CNN  — 

The last U.S. troops in Iraq crossed the border into Kuwait on Sunday, marking the end of an almost-nine year war. According to the defense department, 4,487 service members were killed in the war; more than 30,000 were wounded. In all, 1.5 million Americans served their nation at war. It is impossible to know with certainty the number of Iraqis who have died in Iraq since 2003.

Here are some key dates in the conflict:

2003

March 20: President George W. Bush appears on television screens across America and in a four-minute speech says, “My fellow Americans, at this hour, American and coalition forces are in the early stages of military operations to disarm Iraq, to free its people and to defend the world from grave danger.”

April 9: U.S. forces topple a statue of Saddam Hussein in Baghdad’s Firdos Square, marking the symbolic fall of his regime.

May 1: Standing under a banner that read “Mission Accomplished” aboard the aircraft carrier USS Abraham Lincoln, Bush declares that major combat operations in Iraq is over. The pronouncement later turns out to be premature.

October 2: The head of the CIA’s search for banned weapons in Iraq says his group has found no weapons of mass destruction, the reason the Bush administration had cited for going to war.

December 13: Coalition forces capture Saddam Hussein at the bottom of a ventilated “spider hole” six to eight feet underground in Adwar, near a compound of ramshackle buildings about 9 miles (14 kilometers) outside his hometown of Tikrit. He offers no resistance.

2004

April 28: Photographs from Abu Ghraib prison spark international outrage after they show detainees in degrading positions, with American soldiers posing next to them and smiling. The images show naked prisoners stacked on top of each other, or being threatened by dogs, or hooded and wired up as if for electrocution.

2005

January 30: Defying insurgent attacks, Iraqi voters cast ballots in a milestone election designed to steer the country down the road of democracy. It is the first free election in half a century.

2006

June 7: A U.S. air strike kills Abu Musab al-Zarqawi, the leader of the terrorist group al Qaeda in Iraq.
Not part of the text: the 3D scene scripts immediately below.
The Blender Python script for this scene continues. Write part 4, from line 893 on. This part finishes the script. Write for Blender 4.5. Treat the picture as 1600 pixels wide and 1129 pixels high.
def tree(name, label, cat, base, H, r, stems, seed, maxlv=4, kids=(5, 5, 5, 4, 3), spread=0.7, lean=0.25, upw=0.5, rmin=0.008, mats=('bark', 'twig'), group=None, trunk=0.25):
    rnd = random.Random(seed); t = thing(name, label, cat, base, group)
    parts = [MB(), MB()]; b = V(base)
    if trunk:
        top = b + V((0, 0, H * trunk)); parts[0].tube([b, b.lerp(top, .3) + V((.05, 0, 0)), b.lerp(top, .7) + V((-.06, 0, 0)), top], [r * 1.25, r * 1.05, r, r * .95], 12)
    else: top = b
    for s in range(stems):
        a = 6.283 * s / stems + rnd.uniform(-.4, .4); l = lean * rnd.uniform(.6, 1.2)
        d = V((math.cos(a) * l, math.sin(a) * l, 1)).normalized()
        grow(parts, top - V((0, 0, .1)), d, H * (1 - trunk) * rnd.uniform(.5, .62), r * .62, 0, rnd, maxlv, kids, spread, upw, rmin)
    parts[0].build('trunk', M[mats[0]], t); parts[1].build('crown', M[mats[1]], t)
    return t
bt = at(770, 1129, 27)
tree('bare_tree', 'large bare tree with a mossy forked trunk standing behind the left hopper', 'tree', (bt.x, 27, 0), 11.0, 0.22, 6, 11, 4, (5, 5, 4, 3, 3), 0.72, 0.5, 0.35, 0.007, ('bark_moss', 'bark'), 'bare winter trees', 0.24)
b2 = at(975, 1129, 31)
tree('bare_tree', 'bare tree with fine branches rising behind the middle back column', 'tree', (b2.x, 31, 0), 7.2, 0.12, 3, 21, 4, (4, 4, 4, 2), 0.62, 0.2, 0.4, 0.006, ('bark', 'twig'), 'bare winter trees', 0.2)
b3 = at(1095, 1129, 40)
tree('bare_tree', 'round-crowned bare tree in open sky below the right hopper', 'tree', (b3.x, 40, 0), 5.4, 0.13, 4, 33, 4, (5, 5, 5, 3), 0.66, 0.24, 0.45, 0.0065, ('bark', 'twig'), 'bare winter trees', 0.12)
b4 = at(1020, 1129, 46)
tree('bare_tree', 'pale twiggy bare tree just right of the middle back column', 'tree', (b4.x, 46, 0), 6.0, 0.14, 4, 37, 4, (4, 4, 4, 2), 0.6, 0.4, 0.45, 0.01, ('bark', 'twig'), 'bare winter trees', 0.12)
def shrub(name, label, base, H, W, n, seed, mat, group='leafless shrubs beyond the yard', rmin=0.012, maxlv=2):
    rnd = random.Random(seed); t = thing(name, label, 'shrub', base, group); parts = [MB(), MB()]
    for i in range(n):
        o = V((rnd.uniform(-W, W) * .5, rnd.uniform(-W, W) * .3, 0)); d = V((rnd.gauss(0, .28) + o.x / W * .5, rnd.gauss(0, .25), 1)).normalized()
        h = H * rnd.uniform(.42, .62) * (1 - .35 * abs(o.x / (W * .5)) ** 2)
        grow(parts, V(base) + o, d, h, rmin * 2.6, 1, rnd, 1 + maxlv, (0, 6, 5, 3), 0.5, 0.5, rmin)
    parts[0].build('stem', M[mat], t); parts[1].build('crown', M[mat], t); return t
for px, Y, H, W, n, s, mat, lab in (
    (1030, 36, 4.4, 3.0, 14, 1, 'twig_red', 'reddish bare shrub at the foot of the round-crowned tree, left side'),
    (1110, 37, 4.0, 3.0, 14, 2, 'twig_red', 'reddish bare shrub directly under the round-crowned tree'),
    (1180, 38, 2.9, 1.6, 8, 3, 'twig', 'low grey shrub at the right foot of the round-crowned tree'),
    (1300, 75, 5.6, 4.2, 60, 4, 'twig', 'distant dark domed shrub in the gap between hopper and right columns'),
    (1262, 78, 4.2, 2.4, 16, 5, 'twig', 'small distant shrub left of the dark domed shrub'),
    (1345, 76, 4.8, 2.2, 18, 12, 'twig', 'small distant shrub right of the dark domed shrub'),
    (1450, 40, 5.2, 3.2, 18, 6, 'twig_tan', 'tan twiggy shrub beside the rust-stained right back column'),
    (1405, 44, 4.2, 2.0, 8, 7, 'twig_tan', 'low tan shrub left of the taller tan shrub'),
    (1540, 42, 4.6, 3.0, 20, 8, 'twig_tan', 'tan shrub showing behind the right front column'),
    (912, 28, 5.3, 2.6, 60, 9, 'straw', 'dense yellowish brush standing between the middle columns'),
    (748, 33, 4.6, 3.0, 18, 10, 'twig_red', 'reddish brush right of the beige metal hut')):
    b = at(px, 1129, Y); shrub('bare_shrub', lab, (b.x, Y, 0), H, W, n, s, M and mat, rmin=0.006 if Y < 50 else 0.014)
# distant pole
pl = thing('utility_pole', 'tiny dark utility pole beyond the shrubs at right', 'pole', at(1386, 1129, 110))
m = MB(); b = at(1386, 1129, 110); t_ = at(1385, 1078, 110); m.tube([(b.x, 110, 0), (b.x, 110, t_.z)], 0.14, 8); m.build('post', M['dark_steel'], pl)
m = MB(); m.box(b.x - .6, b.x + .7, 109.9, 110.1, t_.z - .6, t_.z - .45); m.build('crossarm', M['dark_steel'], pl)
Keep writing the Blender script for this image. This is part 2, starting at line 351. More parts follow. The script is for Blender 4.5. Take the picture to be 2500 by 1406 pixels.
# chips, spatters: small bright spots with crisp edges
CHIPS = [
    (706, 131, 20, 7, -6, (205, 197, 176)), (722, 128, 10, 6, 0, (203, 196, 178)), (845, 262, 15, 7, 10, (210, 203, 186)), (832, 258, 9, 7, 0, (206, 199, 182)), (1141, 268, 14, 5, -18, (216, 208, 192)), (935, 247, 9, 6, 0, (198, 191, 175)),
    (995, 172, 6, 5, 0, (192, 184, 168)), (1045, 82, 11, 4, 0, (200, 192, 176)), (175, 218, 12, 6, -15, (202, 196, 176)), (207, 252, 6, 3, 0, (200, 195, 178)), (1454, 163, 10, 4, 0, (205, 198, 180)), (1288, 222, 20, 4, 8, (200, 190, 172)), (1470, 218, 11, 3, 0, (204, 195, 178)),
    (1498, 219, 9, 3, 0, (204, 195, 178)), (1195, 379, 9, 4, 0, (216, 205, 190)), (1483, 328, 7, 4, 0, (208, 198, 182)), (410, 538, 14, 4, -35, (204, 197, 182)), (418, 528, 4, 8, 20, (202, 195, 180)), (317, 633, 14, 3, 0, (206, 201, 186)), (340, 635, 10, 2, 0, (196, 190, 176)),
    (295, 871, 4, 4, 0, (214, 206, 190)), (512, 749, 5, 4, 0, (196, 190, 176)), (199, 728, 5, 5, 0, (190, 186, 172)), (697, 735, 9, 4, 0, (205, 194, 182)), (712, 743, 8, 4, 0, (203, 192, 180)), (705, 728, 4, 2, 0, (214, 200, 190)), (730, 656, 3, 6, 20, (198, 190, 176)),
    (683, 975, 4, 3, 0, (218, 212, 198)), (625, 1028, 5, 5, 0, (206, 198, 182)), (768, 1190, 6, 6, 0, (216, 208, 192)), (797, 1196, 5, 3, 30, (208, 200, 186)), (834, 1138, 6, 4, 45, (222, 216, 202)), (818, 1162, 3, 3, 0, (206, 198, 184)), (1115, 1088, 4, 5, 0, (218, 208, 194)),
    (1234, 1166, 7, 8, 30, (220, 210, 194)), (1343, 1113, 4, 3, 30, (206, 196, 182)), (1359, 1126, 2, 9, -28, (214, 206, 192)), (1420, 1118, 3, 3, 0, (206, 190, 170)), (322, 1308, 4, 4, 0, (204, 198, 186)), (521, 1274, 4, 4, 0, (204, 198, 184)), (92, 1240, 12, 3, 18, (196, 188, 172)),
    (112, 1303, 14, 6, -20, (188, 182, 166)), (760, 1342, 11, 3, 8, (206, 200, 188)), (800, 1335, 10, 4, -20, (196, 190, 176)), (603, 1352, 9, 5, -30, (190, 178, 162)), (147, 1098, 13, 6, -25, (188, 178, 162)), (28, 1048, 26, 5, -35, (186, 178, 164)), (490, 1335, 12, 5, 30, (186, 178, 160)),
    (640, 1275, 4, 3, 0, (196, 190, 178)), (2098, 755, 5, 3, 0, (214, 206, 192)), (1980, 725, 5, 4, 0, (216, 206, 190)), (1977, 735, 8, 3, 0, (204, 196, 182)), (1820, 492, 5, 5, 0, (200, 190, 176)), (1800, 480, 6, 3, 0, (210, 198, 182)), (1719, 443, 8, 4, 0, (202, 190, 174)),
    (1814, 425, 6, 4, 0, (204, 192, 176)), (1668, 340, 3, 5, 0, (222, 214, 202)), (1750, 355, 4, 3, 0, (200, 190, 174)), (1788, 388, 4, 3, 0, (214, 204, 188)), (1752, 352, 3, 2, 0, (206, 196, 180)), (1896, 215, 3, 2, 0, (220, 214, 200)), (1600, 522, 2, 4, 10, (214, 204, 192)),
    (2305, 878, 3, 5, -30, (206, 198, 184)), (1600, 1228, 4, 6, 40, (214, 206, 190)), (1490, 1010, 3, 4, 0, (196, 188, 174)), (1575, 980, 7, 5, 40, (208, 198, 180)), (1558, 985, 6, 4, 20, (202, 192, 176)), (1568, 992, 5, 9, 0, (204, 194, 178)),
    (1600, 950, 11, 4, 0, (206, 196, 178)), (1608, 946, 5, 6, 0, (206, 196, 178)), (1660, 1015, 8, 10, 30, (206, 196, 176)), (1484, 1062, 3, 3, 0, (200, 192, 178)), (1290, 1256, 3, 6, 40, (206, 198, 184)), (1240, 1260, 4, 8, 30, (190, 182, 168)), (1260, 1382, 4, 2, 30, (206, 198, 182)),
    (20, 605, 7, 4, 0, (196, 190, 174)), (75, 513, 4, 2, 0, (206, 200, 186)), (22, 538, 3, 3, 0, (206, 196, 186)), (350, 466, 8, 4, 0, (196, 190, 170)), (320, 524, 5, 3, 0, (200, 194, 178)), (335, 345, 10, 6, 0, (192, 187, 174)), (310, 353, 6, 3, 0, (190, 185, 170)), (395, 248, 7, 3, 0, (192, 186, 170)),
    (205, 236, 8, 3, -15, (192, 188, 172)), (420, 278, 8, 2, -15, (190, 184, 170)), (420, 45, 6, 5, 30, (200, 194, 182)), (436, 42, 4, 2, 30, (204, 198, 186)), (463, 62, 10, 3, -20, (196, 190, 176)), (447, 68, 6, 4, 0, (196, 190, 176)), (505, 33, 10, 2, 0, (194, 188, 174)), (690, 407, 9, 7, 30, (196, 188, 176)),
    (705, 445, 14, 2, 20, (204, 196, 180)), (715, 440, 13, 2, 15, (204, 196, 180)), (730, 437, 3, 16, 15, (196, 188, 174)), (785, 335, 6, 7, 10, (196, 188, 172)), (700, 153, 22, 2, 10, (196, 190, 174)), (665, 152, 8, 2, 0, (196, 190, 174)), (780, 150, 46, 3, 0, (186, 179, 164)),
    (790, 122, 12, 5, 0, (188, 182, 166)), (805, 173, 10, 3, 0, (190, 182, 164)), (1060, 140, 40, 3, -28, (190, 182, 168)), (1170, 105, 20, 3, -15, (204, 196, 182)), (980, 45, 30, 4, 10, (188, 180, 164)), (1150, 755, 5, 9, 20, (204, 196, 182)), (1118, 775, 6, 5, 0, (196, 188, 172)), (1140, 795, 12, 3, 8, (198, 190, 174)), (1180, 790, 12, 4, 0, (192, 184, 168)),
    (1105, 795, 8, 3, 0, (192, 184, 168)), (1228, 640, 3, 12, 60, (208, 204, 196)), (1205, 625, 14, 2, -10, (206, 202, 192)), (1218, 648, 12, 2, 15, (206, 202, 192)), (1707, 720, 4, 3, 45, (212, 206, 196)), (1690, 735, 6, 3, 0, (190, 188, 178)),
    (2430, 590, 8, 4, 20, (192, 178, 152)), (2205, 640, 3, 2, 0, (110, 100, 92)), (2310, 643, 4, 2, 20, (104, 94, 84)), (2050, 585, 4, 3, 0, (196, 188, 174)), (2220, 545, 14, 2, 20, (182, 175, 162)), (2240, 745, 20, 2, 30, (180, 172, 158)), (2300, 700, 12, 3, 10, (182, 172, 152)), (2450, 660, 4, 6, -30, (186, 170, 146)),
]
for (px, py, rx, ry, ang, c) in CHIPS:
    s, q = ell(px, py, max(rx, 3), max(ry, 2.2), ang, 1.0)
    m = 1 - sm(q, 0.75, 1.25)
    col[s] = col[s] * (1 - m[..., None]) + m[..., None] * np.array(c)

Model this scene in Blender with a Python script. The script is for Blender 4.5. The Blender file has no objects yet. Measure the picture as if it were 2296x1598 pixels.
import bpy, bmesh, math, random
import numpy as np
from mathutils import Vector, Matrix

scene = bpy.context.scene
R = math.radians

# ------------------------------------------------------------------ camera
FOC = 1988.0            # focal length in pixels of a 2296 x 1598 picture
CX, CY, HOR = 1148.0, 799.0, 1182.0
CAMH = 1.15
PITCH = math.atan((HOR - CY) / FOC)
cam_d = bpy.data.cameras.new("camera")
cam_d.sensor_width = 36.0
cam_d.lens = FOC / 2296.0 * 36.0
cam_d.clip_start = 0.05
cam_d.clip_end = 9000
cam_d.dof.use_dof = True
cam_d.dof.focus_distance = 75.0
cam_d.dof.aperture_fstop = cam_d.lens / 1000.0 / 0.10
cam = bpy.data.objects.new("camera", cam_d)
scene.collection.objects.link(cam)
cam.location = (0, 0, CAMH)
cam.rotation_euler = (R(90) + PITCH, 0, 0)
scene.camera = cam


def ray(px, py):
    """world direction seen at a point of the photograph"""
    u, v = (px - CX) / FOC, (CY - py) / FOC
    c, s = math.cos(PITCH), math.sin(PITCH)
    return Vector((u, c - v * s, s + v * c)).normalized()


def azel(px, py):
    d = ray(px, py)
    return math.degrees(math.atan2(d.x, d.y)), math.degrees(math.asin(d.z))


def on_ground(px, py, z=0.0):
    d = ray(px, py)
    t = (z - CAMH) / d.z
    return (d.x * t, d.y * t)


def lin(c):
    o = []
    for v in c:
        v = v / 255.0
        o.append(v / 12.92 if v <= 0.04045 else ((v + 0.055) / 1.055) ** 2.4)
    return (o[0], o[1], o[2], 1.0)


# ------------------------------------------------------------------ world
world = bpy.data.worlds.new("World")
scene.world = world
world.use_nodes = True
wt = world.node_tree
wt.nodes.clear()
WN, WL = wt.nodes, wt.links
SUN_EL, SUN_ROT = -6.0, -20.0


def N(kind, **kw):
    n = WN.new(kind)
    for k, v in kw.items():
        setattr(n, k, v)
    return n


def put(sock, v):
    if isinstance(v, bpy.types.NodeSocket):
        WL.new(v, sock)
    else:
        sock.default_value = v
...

December 30: Saddam Hussein is hanged. He was 69.

2007

January: Bush deploys 30,000 additional troops, a “surge” strategy designed to quell violence and restore security.

2008

November 27: The Iraqi parliament ratifies a security agreement with the United States that says U.S. combat forces will be completely out of Iraq by December 31, 2011.

2009

February 27: President Barack Obama approves a plan to withdraw roughly two-thirds of all U.S. troops from Iraq by the end of August 2010, with the remaining out of the country by the end of the following year.

2010

January: With the departure of British, Australian and Romanian troops from Iraq, Multi-National Forces-Iraq undergoes a name change to United States Forces-Iraq

2011

August: No U.S. troops were killed in Iraq in August, marking the first month without an American military death there since the United States invaded the country.

December 15: The U.S. mission formally ends with a flag casing ceremony in Baghdad.

December 18: In a final tactical road march, the last U.S. troops in Iraq cross the border into Kuwait.